Iran: The Real 'Linkage'

Many of those so-called “realists” who inspired Barack Obama’s opposition to the Iraq War and accompanied him into the administration believed in the theory of “linkage”–that the Israeli-Palestinian conflict was closely linked to threats against the U.S., and was in fact the primary reason that the U.S. was targeted by terrorists and disliked by other regional powers, including Iran. Reality, in fact, has proved otherwise in the past few years.

In recent weeks, Palestinian leaders have made very public overtures to the Iranian regime. That is not new–Yasser Arafat famously tried to import weapons on the Karine A, and Iran has been funding and arming Hamas for years–but the context has changed fundamentally with Iran’s march towards becoming a nuclear power. The Palestinians are not just aiming to intimidate Israel, but to signal to the U.S. that it is no longer in charge.

Peace between Israelis and Palestinians only became a possibility when both were clients of American power. And that only happened after a) the collapse of the Soviet Union, which had long supported the Palestinians and the Arab bloc; and b) the disastrous decision by Arafat to support Saddam Hussein in the Gulf War, which left the Palestine Liberation Organization without friends in the Arab world and forced it to turn to Washington.

Though the Oslo peace accords were brokered by Norway, the process had begun and would continue under American auspices. Though, in the end, Arafat lacked the will to sign a final deal, it was American power in the Middle East that had enabled the progress until that point. That same American power also became a target for Al Qaeda (as it had long been for Iran), but American support for Israel was not the main reason for that hatred.

Obama and Secretary of State John Kerry are devoting an excessive amount of energy to negotiating (imposing) a deal on the Israelis and Palestinians, and spending far too little energy preventing the emergence of a nuclear Iran. They do not seem to see that allowing Iran to gain strength, and to challenge the U.S. for dominance in the Middle East, makes peace less likely by convincing Palestinians that they have better alternatives to a deal.
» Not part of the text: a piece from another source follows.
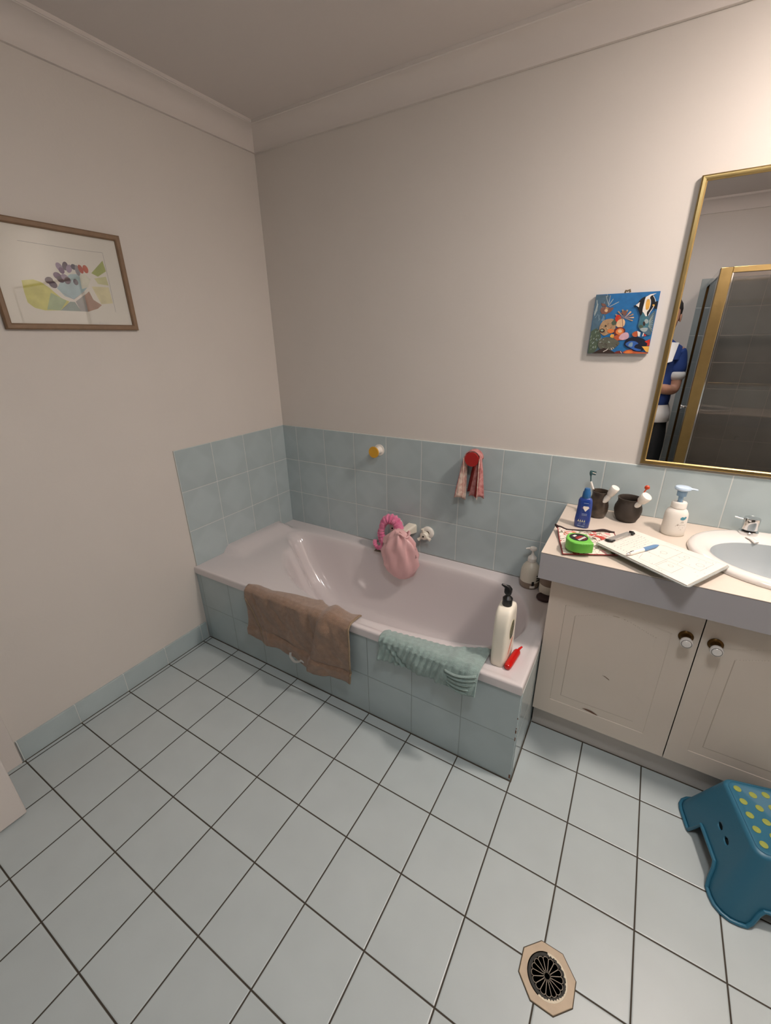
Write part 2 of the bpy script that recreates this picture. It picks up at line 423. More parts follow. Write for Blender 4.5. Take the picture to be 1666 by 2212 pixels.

The Palestinian leadership has likely concluded that it is better to back Iran, knowing that a U.S. administration run by Democrats will be unlikely to punish them by cutting off aid, and sensing that the possibility of totally destroying Israel–however slight–probably outweighs the more certain but very modest gains of a peace deal. The weak posture of the Obama administration has made such calculations not only cruel but also rational.